Should I take out a home-equity line of credit to pay down my mortgage to eliminate PMI?

WE ANSWER:

Before you consider this, have your home appraised first. Take note that mortgage insurance may be eliminated if your equity is at 20%. If it has been paying your mortgage for quite a while now, it is good to check what your loan-to-value percentage is. That way, you keep track of just about how long or how much you need in order for you to eliminate PMI.

If the property has increased since you bought it, you may be surprised that your equity is already at 20%. This means, you don't need to take out a home-equity line of credit, you already meet the requirements to take out private mortgage insurance.

We recommend that you do your best to get rid of private mortgage insurance. This, to us, is an unnecessary expense (at least from the point of view of the home buyer). From the point of view of the lender, this is necessary, since it will want to protect the loan it granted to you.

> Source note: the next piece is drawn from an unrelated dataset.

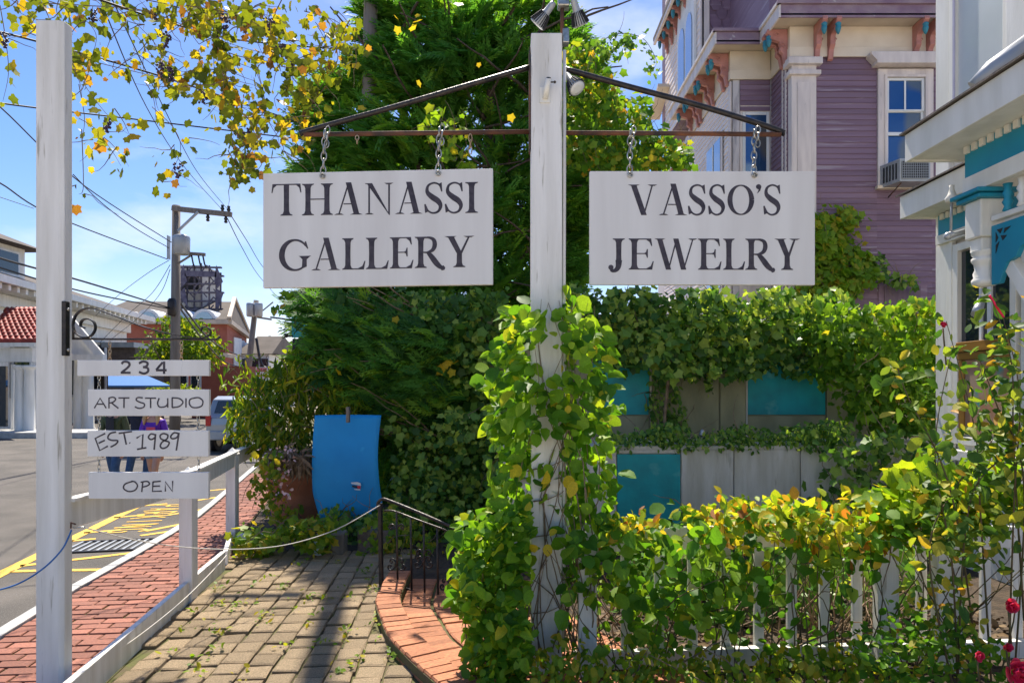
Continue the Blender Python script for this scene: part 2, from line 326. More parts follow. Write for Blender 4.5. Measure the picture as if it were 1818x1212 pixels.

You should contact your bank to ask when you can eliminate PMI - there may even be a requisite two years before you are allowed to do so. If it looks like you will need quite a while before you fulfill the requirements of cancelling PMI, you can study whether using a home-equity line of credit (HELOC) to increase equity to 80% is better than paying for the insurance premiums. It may be that you pay more in interest over time as compared to mortgage insurance. Make the necessary calculations, when you find out that you are able to pay the balance on the HELOC more quickly than having insurance for the two years, then having a HELOC may be a better choice.

Another option you can consider would be to work towards paying more of the principal. Whatever extra money you have, you should pay it towards lowering the balance of your mortgage. That way, you are increasing your equity on your home and also making it faster for you to reach the required 20% so that you can get rid of the PMI. You are also saving yourself from having to pay for more interest.